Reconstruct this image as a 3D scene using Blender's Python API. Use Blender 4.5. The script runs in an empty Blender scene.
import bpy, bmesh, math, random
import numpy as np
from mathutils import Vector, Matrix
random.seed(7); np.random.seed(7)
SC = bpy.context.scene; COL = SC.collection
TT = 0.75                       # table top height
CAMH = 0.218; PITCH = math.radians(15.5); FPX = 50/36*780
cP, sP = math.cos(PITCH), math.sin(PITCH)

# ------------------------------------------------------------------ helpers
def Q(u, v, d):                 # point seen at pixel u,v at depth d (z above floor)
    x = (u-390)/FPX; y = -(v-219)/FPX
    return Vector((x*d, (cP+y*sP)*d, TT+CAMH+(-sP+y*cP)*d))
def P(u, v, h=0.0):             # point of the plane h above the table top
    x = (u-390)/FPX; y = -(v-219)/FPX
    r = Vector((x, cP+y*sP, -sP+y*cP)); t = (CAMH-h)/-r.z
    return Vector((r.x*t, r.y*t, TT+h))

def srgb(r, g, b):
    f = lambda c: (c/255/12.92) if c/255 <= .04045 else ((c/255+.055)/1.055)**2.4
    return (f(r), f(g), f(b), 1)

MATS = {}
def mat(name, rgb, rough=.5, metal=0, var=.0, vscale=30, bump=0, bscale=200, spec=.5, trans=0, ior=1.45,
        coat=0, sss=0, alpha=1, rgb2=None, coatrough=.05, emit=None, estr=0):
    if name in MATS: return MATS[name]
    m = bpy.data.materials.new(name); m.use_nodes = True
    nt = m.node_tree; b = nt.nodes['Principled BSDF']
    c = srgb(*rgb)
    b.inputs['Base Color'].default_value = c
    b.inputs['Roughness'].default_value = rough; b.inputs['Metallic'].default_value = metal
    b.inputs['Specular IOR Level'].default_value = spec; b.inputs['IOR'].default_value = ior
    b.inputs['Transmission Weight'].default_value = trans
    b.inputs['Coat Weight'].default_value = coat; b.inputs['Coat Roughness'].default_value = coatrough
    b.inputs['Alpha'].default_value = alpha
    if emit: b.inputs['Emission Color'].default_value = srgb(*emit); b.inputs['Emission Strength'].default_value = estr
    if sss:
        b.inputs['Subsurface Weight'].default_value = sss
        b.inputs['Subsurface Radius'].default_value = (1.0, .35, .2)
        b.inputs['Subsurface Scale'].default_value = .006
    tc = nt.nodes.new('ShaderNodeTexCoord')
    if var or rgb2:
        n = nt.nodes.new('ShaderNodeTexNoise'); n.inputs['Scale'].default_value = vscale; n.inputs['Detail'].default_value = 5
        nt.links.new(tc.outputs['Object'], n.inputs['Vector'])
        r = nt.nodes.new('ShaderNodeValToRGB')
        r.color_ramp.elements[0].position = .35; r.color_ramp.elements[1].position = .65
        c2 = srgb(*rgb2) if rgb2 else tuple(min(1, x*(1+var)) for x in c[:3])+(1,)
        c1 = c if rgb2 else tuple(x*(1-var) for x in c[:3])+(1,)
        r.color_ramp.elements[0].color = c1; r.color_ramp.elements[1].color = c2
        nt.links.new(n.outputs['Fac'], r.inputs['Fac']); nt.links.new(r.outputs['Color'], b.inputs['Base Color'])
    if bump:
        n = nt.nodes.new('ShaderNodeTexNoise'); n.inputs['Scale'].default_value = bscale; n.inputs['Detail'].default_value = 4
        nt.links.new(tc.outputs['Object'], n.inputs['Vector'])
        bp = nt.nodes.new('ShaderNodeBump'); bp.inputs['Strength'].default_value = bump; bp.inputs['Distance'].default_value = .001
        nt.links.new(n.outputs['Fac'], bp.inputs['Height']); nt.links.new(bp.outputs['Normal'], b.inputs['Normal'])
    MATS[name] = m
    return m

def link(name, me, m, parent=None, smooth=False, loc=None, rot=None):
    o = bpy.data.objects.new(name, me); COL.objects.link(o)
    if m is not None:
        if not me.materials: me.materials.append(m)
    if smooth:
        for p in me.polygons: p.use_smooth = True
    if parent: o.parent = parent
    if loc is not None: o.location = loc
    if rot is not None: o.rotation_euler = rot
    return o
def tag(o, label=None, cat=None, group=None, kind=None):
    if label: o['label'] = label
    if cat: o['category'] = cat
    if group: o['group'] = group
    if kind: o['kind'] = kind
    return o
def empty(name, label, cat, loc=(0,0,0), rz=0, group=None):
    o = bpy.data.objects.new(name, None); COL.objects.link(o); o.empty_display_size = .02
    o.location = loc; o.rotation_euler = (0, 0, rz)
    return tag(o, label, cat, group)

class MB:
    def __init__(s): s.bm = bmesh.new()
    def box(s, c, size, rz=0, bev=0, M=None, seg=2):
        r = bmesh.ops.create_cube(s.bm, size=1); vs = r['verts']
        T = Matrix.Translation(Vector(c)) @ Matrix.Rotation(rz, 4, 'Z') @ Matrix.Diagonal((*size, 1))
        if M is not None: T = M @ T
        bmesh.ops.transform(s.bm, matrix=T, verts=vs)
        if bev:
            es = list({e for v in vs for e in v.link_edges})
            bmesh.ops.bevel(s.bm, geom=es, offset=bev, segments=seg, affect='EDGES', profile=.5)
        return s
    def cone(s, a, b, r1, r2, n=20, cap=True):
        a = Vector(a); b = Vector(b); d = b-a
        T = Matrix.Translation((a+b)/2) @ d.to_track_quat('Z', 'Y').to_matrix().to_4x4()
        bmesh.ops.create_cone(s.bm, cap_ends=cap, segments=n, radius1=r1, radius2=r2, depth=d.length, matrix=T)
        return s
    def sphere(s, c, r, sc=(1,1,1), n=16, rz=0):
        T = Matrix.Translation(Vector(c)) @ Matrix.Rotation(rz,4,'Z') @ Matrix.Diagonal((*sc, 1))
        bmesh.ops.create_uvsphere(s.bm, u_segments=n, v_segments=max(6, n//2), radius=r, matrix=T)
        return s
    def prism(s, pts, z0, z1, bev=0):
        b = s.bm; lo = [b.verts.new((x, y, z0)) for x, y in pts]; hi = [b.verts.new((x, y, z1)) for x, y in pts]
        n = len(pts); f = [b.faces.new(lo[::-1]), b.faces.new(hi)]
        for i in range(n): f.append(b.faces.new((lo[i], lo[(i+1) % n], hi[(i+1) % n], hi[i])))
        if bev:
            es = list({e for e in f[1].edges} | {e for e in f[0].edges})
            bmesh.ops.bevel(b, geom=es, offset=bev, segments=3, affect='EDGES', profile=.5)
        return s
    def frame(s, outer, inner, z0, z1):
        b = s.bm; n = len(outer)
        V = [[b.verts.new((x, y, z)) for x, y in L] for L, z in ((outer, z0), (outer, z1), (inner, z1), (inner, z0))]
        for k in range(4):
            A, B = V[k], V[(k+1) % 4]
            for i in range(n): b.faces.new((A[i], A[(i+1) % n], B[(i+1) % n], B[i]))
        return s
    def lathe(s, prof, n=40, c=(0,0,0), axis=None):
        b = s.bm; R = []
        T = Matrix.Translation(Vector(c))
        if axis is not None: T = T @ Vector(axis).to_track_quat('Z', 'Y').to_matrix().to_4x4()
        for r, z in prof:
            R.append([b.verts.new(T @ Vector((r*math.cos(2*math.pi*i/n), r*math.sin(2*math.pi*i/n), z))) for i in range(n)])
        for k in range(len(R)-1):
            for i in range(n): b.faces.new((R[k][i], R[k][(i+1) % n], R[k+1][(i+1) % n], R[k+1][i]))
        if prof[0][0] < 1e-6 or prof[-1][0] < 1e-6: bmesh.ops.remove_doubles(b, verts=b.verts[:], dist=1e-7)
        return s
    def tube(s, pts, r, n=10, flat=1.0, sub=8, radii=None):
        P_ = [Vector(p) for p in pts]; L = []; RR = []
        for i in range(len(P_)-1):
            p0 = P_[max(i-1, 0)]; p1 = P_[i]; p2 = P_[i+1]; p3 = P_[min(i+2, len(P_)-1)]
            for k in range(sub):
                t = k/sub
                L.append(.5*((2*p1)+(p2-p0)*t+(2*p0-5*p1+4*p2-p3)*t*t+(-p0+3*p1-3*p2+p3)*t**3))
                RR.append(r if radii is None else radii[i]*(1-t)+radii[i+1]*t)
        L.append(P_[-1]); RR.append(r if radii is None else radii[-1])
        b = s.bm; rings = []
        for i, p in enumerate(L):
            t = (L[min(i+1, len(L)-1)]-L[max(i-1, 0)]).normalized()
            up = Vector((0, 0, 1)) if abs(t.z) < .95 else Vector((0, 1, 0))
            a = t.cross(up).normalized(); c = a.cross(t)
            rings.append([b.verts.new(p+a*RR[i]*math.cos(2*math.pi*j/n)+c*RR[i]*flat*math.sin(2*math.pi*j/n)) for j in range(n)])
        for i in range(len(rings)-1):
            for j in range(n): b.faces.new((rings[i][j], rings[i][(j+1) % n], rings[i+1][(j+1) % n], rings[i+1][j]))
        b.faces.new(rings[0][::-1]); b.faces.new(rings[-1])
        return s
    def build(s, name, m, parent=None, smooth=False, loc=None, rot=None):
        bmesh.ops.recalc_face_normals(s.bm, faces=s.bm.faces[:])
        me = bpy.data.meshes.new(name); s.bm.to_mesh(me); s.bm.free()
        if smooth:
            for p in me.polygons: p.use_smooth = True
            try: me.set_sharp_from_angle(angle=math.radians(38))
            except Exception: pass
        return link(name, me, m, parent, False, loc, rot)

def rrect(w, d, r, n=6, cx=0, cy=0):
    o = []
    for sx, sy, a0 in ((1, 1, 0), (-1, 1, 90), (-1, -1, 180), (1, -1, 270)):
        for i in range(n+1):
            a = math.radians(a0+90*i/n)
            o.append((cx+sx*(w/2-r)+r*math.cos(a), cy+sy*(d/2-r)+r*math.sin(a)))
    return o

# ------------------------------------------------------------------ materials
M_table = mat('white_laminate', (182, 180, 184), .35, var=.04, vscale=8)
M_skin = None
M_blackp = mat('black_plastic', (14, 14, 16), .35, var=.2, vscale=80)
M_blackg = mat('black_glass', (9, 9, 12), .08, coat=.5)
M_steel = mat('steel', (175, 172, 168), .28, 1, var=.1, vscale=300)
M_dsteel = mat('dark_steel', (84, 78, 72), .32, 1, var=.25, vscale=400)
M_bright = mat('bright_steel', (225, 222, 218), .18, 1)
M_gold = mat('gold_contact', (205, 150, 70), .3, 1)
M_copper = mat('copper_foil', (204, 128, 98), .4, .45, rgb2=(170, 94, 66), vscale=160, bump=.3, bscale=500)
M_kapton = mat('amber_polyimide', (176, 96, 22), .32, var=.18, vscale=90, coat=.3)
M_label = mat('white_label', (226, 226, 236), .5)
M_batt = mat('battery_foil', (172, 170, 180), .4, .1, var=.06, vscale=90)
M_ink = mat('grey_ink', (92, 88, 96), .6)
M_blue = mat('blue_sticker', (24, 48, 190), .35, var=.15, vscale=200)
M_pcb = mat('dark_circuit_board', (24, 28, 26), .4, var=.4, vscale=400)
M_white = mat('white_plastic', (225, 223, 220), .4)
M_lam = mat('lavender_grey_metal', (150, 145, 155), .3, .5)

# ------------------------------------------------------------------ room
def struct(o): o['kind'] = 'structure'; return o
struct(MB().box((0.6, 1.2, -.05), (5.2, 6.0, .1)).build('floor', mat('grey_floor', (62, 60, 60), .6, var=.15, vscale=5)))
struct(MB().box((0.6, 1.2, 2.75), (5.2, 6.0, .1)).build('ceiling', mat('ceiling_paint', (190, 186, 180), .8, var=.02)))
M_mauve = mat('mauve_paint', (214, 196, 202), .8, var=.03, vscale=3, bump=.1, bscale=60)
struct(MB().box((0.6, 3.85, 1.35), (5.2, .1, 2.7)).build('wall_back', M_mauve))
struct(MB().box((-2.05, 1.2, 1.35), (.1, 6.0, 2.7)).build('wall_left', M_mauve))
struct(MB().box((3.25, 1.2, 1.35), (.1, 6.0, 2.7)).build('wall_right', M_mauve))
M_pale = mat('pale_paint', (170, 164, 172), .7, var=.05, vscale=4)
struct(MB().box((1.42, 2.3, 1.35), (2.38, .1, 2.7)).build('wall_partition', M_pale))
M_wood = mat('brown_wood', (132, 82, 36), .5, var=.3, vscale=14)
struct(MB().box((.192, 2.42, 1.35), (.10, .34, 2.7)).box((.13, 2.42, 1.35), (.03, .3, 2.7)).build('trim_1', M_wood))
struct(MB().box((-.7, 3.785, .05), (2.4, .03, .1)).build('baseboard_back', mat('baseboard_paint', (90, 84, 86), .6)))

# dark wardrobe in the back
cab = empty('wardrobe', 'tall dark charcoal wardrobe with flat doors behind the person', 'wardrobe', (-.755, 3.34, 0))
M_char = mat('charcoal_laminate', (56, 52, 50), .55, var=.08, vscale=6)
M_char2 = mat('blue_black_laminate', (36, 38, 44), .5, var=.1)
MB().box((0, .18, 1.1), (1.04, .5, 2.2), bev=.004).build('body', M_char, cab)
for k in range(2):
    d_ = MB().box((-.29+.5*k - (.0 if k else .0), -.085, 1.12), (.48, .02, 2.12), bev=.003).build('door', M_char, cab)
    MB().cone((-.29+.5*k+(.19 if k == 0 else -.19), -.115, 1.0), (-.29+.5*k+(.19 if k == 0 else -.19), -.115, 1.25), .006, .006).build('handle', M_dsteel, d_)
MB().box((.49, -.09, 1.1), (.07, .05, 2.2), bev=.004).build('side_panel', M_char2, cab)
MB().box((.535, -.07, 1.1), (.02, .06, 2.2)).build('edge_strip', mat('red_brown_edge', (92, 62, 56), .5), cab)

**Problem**
Set down the lines above as they stand, starting with the first line and ending with the line that contains "cP, sP = math.cos(PITCH), math.sin(PITCH)".

**Final result**
Reconstruct this image as a 3D scene using Blender's Python API. Use Blender 4.5. The script runs in an empty Blender scene.
import bpy, bmesh, math, random
import numpy as np
from mathutils import Vector, Matrix
random.seed(7); np.random.seed(7)
SC = bpy.context.scene; COL = SC.collection
TT = 0.75                       # table top height
CAMH = 0.218; PITCH = math.radians(15.5); FPX = 50/36*780
cP, sP = math.cos(PITCH), math.sin(PITCH)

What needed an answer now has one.